Que todo o português gosta de opinar sobre futebol, já todos sabemos. É um jogo altamente democratizado que ao longo dos anos vem criando milhares de treinadores de bancada país afora. Acontece que agora o desporto rei tem concorrente: as séries de TV. Não há espetador assíduo que não se sinta especialista na matéria e hoje, em qualquer encontro de amigos, uma das perguntas obrigatórias é: que série estás a ver?

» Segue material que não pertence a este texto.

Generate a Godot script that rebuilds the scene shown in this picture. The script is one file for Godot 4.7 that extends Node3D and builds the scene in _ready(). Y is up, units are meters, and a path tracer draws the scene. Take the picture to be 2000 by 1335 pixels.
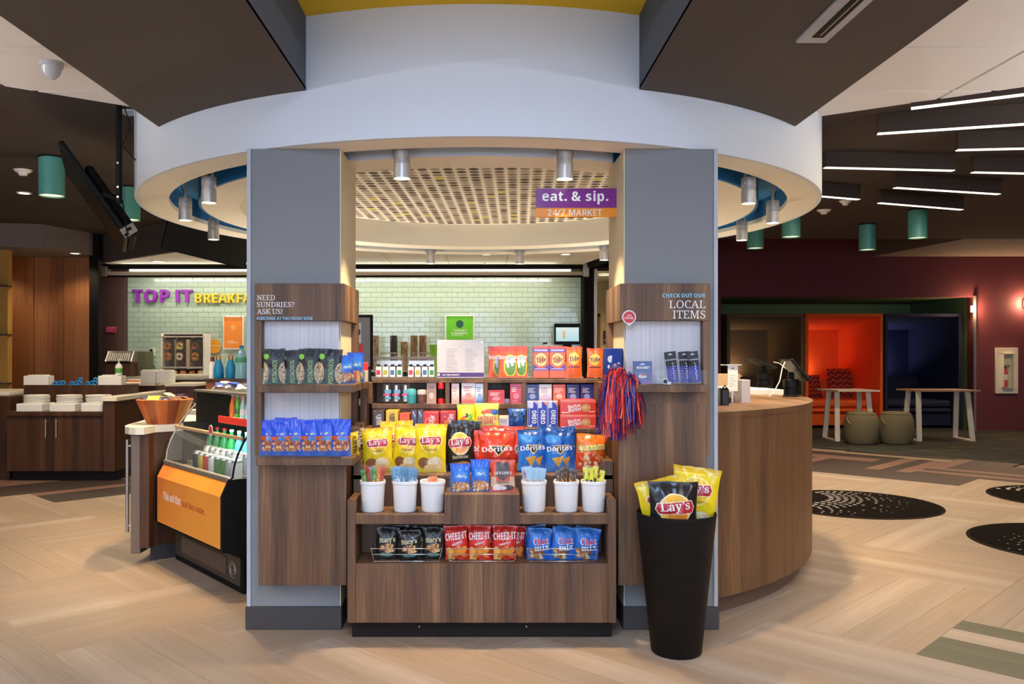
extends Node3D
# A hotel lobby market kiosk under a round soffit. Built in metres, y up, the lens at (0, 1.35, 0) looking along -z.

const K := 1660.0          # focal length in pixels of the 2000 x 1335 frame
const EYE := 1.35          # camera height
var M := {}
var cache := {}
var taken := {}
var rng := RandomNumberGenerator.new()



func _ready() -> void:
	rng.seed = 7
	# ---- camera: level, with a shifted lens
	var cam := Camera3D.new()
	cam.name = "camera"
	cam.position = Vector3(0, EYE, 0)
	cam.projection = Camera3D.PROJECTION_FRUSTUM
	cam.near = 0.05
	cam.far = 100.0
	cam.size = cam.near * 1335.0 / K
	cam.frustum_offset = Vector2(58.0, 22.5) / K * cam.near
	add_child(cam)
	# ---- sky and exposure
	var env := Environment.new()
	var sky := Sky.new()
	var sm := ProceduralSkyMaterial.new()
	sm.sky_top_color = H("9cc0ee")
	sm.sky_horizon_color = H("dfe9f5")
	sm.ground_horizon_color = H("b9b6ae")
	sm.ground_bottom_color = H("8a867e")
	sm.sky_energy_multiplier = 1.2
	sky.sky_material = sm
	env.background_mode = Environment.BG_SKY
	env.sky = sky
	env.tonemap_mode = Environment.TONE_MAPPER_LINEAR
	env.tonemap_exposure = EXPOSURE
	env.sdfgi_enabled = true
	env.ssao_enabled = true
	env.ssil_enabled = true
	var we := WorldEnvironment.new()
	we.name = "world_environment"
	we.environment = env
	add_child(we)
	materials()
	# ---- large lights: daylight through the storefront behind the lens, lay-in panels over the lobby floor
	area(self, Vector3(0, 1.75, 6.6), Vector3(0, 0.0, -1), Vector2(9.0, 2.1), DAY, H("c4dbff"))
	for x in [-4.1, 4.1]:
		for z in [2.6, -0.2, -2.4]:
			ceiling_panel(x, z)
	for x in [-4.3, 4.3]:
		for z in [1.4, -1.2, -3.4]:
			up_pendant(x, z)
	for z in [1.0, -1.3]:
		bay_panel(z)
	shell()
	floor_planks()
	ceilings()
	soffit()
	kiosk()
	shelf_goods()
	side_goods()
	case_and_counter()
	island()
	back_bar()
	lounge()
	desk()
	hung_things()

const EXPOSURE := 0.95
const DAY := 40.0
const PANEL := 2.0
const UPLIGHT := 11.0
const BAY := 8.0
const CAN := 3.4



# ---------------------------------------------------------------- mesh builder
class MB:
	var v := PackedVector3Array()
	var n := PackedVector3Array()
	var uv := PackedVector2Array()
	var c := PackedColorArray()
	var ix := PackedInt32Array()
	var xf := Transform3D()
	var col := Color.WHITE
	var tinted := false
	func tri(p: Vector3, q: Vector3, r: Vector3, np: Vector3, nq: Vector3, nr: Vector3, a := Vector2.ZERO, b := Vector2.ZERO, d := Vector2.ZERO) -> void:
		var i := v.size()
		var out := (q - p).cross(r - p).dot(np + nq + nr) > 0.0
		v.append(xf * p); v.append(xf * q); v.append(xf * r)
		n.append(xf.basis * np); n.append(xf.basis * nq); n.append(xf.basis * nr)
		uv.append(a); uv.append(b); uv.append(d)
		if tinted:
			c.append(col); c.append(col); c.append(col)
		ix.append(i)
		if out:
			ix.append(i + 2); ix.append(i + 1)
		else:
			ix.append(i + 1); ix.append(i + 2)
	func quad(p: Vector3, q: Vector3, r: Vector3, s: Vector3, hint: Vector3, a := Vector2(0, 1), b := Vector2(1, 1), d := Vector2(1, 0), e := Vector2(0, 0)) -> void:
		var g := (q - p).cross(r - p)
		if g.length_squared() < 1e-16:
			g = (r - p).cross(s - p)
		g = g.normalized()
		if g.dot(hint) < 0.0:
			g = -g
		tri(p, q, r, g, g, g, a, b, d)
		tri(p, r, s, g, g, g, a, d, e)
	func box(o: Vector3, s: Vector3, b := 0.0) -> MB:
		var h := s * 0.5
		b = minf(b, minf(h.x, minf(h.y, h.z)) * 0.9)
		for ax in 3:
			var u := (ax + 1) % 3
			var w := (ax + 2) % 3
			for sg in [-1.0, 1.0]:
				var k := []
				for q in [[-1, -1], [1, -1], [1, 1], [-1, 1]]:
					var p := Vector3()
					p[ax] = sg * h[ax]; p[u] = q[0] * (h[u] - b); p[w] = q[1] * (h[w] - b)
					k.append(o + p)
				var nn := Vector3(); nn[ax] = sg
				quad(k[0], k[1], k[2], k[3], nn)
			if b > 0.0:
				for su in [-1.0, 1.0]:
					for sw in [-1.0, 1.0]:
						var k := []
						for q in [[-1, 0], [1, 0], [1, 1], [-1, 1]]:
							var p := Vector3()
							p[ax] = q[0] * (h[ax] - b)
							p[u] = su * (h[u] - (b if q[1] else 0.0)); p[w] = sw * (h[w] - (0.0 if q[1] else b))
							k.append(o + p)
						var nn := Vector3(); nn[u] = su; nn[w] = sw
						quad(k[0], k[1], k[2], k[3], nn)
		if b > 0.0:
			for sx in [-1.0, 1.0]:
				for sy in [-1.0, 1.0]:
					for sz in [-1.0, 1.0]:
						var f := Vector3(sx, sy, sz)
						var nn := f.normalized()
						tri(o + f * Vector3(h.x, h.y - b, h.z - b), o + f * Vector3(h.x - b, h.y, h.z - b), o + f * Vector3(h.x - b, h.y - b, h.z), nn, nn, nn)
		return self
	# a box between world x, height and depth limits (depth counts away from the lens)
	func bb(x0: float, x1: float, y0: float, y1: float, z0: float, z1: float, b := 0.0015) -> MB:
		return box(Vector3((x0 + x1) / 2, (y0 + y1) / 2, -(z0 + z1) / 2), Vector3(absf(x1 - x0), absf(y1 - y0), absf(z1 - z0)), b)
	# profile (radius, height) turned round the y axis
	func lathe(pr: Array, segs := 24, o := Vector3.ZERO, soft := 50.0, a0 := 0.0, a1 := TAU) -> MB:
		var m := pr.size()
		var sn := []
		for i in m - 1:
			var d: Vector2 = pr[i + 1] - pr[i]
			sn.append(Vector2(d.y, -d.x).normalized())
		for i in m - 1:
			if pr[i].distance_to(pr[i + 1]) < 1e-6:
				continue
			var na: Vector2 = sn[i]
			var nb: Vector2 = sn[i]
			if i > 0 and absf(rad_to_deg(sn[i].angle_to(sn[i - 1]))) < soft:
				na = (sn[i] + sn[i - 1]).normalized()
			if i < m - 2 and absf(rad_to_deg(sn[i].angle_to(sn[i + 1]))) < soft:
				nb = (sn[i] + sn[i + 1]).normalized()
			for k in segs:
				var t0 := a0 + (a1 - a0) * k / segs
				var t1 := a0 + (a1 - a0) * (k + 1) / segs
				var e0 := Vector3(sin(t0), 0, cos(t0))
				var e1 := Vector3(sin(t1), 0, cos(t1))
				var p: Vector3 = o + e0 * pr[i].x + Vector3(0, pr[i].y, 0)
				var q: Vector3 = o + e1 * pr[i].x + Vector3(0, pr[i].y, 0)
				var r: Vector3 = o + e1 * pr[i + 1].x + Vector3(0, pr[i + 1].y, 0)
				var s: Vector3 = o + e0 * pr[i + 1].x + Vector3(0, pr[i + 1].y, 0)
				var ya := Vector3(0, na.y, 0)
				var yb := Vector3(0, nb.y, 0)
				var u0 := float(k) / segs
				var u1 := float(k + 1) / segs
				var va := 1.0 - float(i) / (m - 1)
				var vb := 1.0 - float(i + 1) / (m - 1)
				if pr[i].x > 1e-6:
					tri(p, q, r, e0 * na.x + ya, e1 * na.x + ya, e1 * nb.x + yb, Vector2(u0, va), Vector2(u1, va), Vector2(u1, vb))
				if pr[i + 1].x > 1e-6:
					tri(p, r, s, e0 * na.x + ya, e1 * nb.x + yb, e0 * nb.x + yb, Vector2(u0, va), Vector2(u1, vb), Vector2(u0, vb))
		return self
	func cyl(o: Vector3, r: float, h: float, segs := 20, r2 := -1.0, b := 0.0) -> MB:
		if r2 < 0.0:
			r2 = r
		if b > 0.0:
			return lathe([Vector2(0, 0), Vector2(r - b, 0), Vector2(r, b), Vector2(r2, h - b), Vector2(r2 - b, h), Vector2(0, h)], segs, o, 30.0)
		return lathe([Vector2(0, 0), Vector2(r, 0), Vector2(r2, h), Vector2(0, h)], segs, o, 30.0)
	# a solid piece of a ring; angle 0 faces the lens (+z), growing to the right (+x)
	func ring(o: Vector3, r0: float, r1: float, y0: float, y1: float, segs := 64, a0 := 0.0, a1 := TAU) -> MB:
		lathe([Vector2(r0, y0), Vector2(r1, y0), Vector2(r1, y1), Vector2(r0, y1), Vector2(r0, y0)], segs, o, 10.0, a0, a1)
		if a1 - a0 < TAU - 0.001:
			for t in [a0, a1]:
				var e := Vector3(sin(t), 0, cos(t))
				var f := Vector3(cos(t), 0, -sin(t)) * (1.0 if t == a1 else -1.0)
				quad(o + e * r0 + Vector3(0, y0, 0), o + e * r1 + Vector3(0, y0, 0), o + e * r1 + Vector3(0, y1, 0), o + e * r0 + Vector3(0, y1, 0), f)
		return self
	func tube(pts: Array, r: float, sides := 6) -> MB:
		var prev := []
		for i in pts.size():
			var d: Vector3 = (pts[mini(i + 1, pts.size() - 1)] - pts[maxi(i - 1, 0)]).normalized()
			var up := Vector3.UP if absf(d.y) < 0.95 else Vector3.RIGHT
			var s := d.cross(up).normalized()
			var t := s.cross(d)
			var now := []
			for k in sides:
				var a := TAU * k / sides
				now.append([pts[i] + (s * cos(a) + t * sin(a)) * r, s * cos(a) + t * sin(a)])
			if prev.size():
				for k in sides:
					var k2 := (k + 1) % sides
					tri(prev[k][0], prev[k2][0], now[k2][0], prev[k][1], prev[k2][1], now[k2][1])
					tri(prev[k][0], now[k2][0], now[k][0], prev[k][1], now[k2][1], now[k][1])
			if i == 0 or i == pts.size() - 1:
				var e := -d if i == 0 else d
				for k in range(1, sides - 1):
					tri(now[0][0], now[k][0], now[k + 1][0], e, e, e)
			prev = now
		return self
	# polygon in x,y pushed out from z0 to z1 (z0 < z1)
	func prism(poly: PackedVector2Array, z0: float, z1: float) -> MB:
		if Geometry2D.is_polygon_clockwise(poly):
			poly = poly.duplicate()
			poly.reverse()
		var t := Geometry2D.triangulate_polygon(poly)
		for k in range(0, t.size(), 3):
			for z in [[z0, -1.0], [z1, 1.0]]:
				var f := Vector3(0, 0, z[1])
				var a := poly[t[k]]
				var b := poly[t[k + 1]]
				var d := poly[t[k + 2]]
				tri(Vector3(a.x, a.y, z[0]), Vector3(b.x, b.y, z[0]), Vector3(d.x, d.y, z[0]), f, f, f, a, b, d)
		for i in poly.size():
			var a := poly[i]
			var b := poly[(i + 1) % poly.size()]
			quad(Vector3(a.x, a.y, z0), Vector3(b.x, b.y, z0), Vector3(b.x, b.y, z1), Vector3(a.x, a.y, z1), Vector3(b.y - a.y, a.x - b.x, 0))
		return self
	# polygon of (x, depth) between two heights
	func slab(poly: PackedVector2Array, y0: float, y1: float) -> MB:
		var keep := xf
		xf = xf * Transform3D(Basis(Vector3(1, 0, 0), Vector3(0, 0, -1), Vector3(0, 1, 0)), Vector3.ZERO)
		prism(poly, y0, y1)
		xf = keep
		return self
	func mesh() -> ArrayMesh:
		var a := []
		a.resize(Mesh.ARRAY_MAX)
		a[Mesh.ARRAY_VERTEX] = v
		a[Mesh.ARRAY_NORMAL] = n
		a[Mesh.ARRAY_TEX_UV] = uv
		if tinted:
			a[Mesh.ARRAY_COLOR] = c
		a[Mesh.ARRAY_INDEX] = ix
		var m := ArrayMesh.new()
		m.add_surface_from_arrays(Mesh.PRIMITIVE_TRIANGLES, a)
		return m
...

O que deixa claro que o género está mesmo para ficar. Mas em que moldes e em que suporte? É que as séries nacionais experimentadas recentemente em canal aberto não têm tido, genericamente, grande adesão de público o que nos leva à seguinte questão: só há espaço para séries no streaming? Se nos sentarmos num café, encontraremos várias teorias sobre o tema. Uns pensam que canais abertos produzem novelas e, como tal, nunca serão bons a produzir séries. Um preconceito que começa dentro de casa, quando ouvimos atores dizerem que uma série não pode ser palavrosa, porque isso é coisa de novela, e depois começamos a ver Ted Lasso ou Flea Bag, que são sucessos a toda a linha, e logo percebemos que dificilmente o texto poderia ser mais palavroso do que é (e que belos diálogos eles têm). Há também quem diga que novela é melodrama e que isso já não se usa, apesar da série Sucession ser o melhor melodrama do mundo.

Outros pensam que o que diferencia uma novela de uma série é a sua duração: uma novela é longa, a série é curta. Só que hoje existem novelas com 60 episódios apenas (no México por exemplo), tal como existem séries que terminaram com 121, como Lost, ou 61, como Breaking Bad. A grande diferença entre os dois géneros prende-se apenas com o fato da novela ter uma narrativa aberta (quando se começa a gravar não se sabe como a história vai terminar), ao passo que as séries não.

Com isto chego a Pecado, a nova mini-série da TVI, considerada a série portuguesa mais vista do ano até ao momento, que tem, também ela, sido alvo dos comentários de café. Uns acham que o seu sucesso passa por ter sido exibida num canal “popular”. Outros, por não passar de uma mini-novela, o que a fez cair no goto do público. Alguns acham que audiências nada têm a ver com qualidade, porque a trama está carregada de clichês.  E há quem sinta que a história tem coincidências a mais, apesar da vida real ser, ela mesma, cheia delas.

Eu digo que Pecado é uma série de TV, com um universo e narrativa bastante fechados, pensada para um público generalista de prime time. O que é que isto significa? Que em Pecado houve cuidado na escolha do tema central, que é polémico, mas q.b. (não escolhi falar da pedofilia na Igreja, por ex.), porque temáticas mais pesadas dirigidas a minorias podem existir no streaming, mas não em canal aberto como temática principal (o streaming vive da produção de conteúdos diversificados, que visam atrair novos públicos, já que o seu negócio são as assinaturas e não a publicidade); existiu também a intenção de incluir certos clichês que provocam no público de canal aberto a sensação de familiaridade com a história; o mesmo se vê em Quem Matou Sara? no streaming.

Pelo que a conclusão é que, tal como no cinema, não há apenas uma fórmula para fazer uma série de sucesso, nem há uma só maneira de contar histórias neste formato, tal como não há espaço para elas apenas no digital. Há sim que saber ajustar o conteúdo à plataforma onde ela vai ser exibida. E fazer um exercício honesto de escrita. Quando escrevo para TV não o faço para mostrar aos meus amigos o quanto posso ser culta ou interessante, ainda menos o faço para recolher elogios da crítica; escrevo, sim, o que acredito que pode trazer um bom resultado ao público e à estação.